The faster you go, the more drag you create. High-velocity teams often look efficient from the outside—lots of output, quick turnarounds, visible momentum. But speed can disguise strain. Hidden friction builds quietly in the joints of the system, not in the muscles. The trick is learning where that drag accumulates before it slows you down.
Core Thread:
Speed magnifies friction. Where Friction Hides in High-Velocity Teams exposes how rapid growth masks inefficiency—not because people slow down, but because systems do. When teams move fast, drag accumulates at the intersections: the spaces between handoffs, tools, and approvals. These junctions, not the individuals, are where flow falters.The solution isn’t to demand more output but to study transitions. Mapping where work changes hands reveals the invisible roughness in your process. Each small repair—a shared kickoff, cleaner tool integration, clearer ownership—acts like polishing a gear. When you smooth the joins, the whole machine runs quieter, faster, and longer.
Big Idea:
Velocity without alignment creates heat. True efficiency comes from friction-aware systems—architectures designed to move fast without burning out. In high-velocity teams, performance isn’t measured by how hard people push, but by how seamlessly the system carries their momentum.
Growth Conceals Inefficiency
In the early days, small inefficiencies are obvious; you feel every delay personally. As the team grows, speed and specialization blur those signals.
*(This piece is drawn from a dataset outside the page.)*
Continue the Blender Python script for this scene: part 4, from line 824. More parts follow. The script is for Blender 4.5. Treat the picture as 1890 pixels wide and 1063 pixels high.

Everyone moves fast in their own lane, so bottlenecks go unnoticed until deadlines pile up. Because growth produces motion, leaders mistake momentum for efficiency. The truth: the bigger the system, the more drag it hides.
Friction Hides at Intersections—Handoffs, Tools, Approvals
In any high-velocity environment, friction doesn’t live inside tasks; it lives between them.
- Handoffs: Work passes from one person to another without shared context.
- Tools: Each team adopts software that doesn’t quite sync, so files multiply and time leaks.
- Approvals: Reviews stack up, waiting on input from people who are always one meeting behind.
These intersection points act like rough seams in a machine. The harder you push the system, the hotter those seams burn.
Review Transitions, Not Tasks
Instead of asking “Where are we slow?” ask “Where does the work change hands?”
- Map a single project end-to-end.
- Circle every transition—each person, platform, or department boundary.
- For each, document what gets lost or duplicated in the handoff.
- Fix one seam per cycle: a shared checklist, a joint kickoff, an integrated tool.
Small refinements at intersections generate exponential gains downstream.
Smooth the Joins, Not the People
People aren’t the problem; the space between them is. High-velocity systems don’t need more pressure—they need better connections. When you smooth the joins, energy flows naturally and the system accelerates without strain. Speed isn’t about pushing harder; it’s about removing resistance where it hides.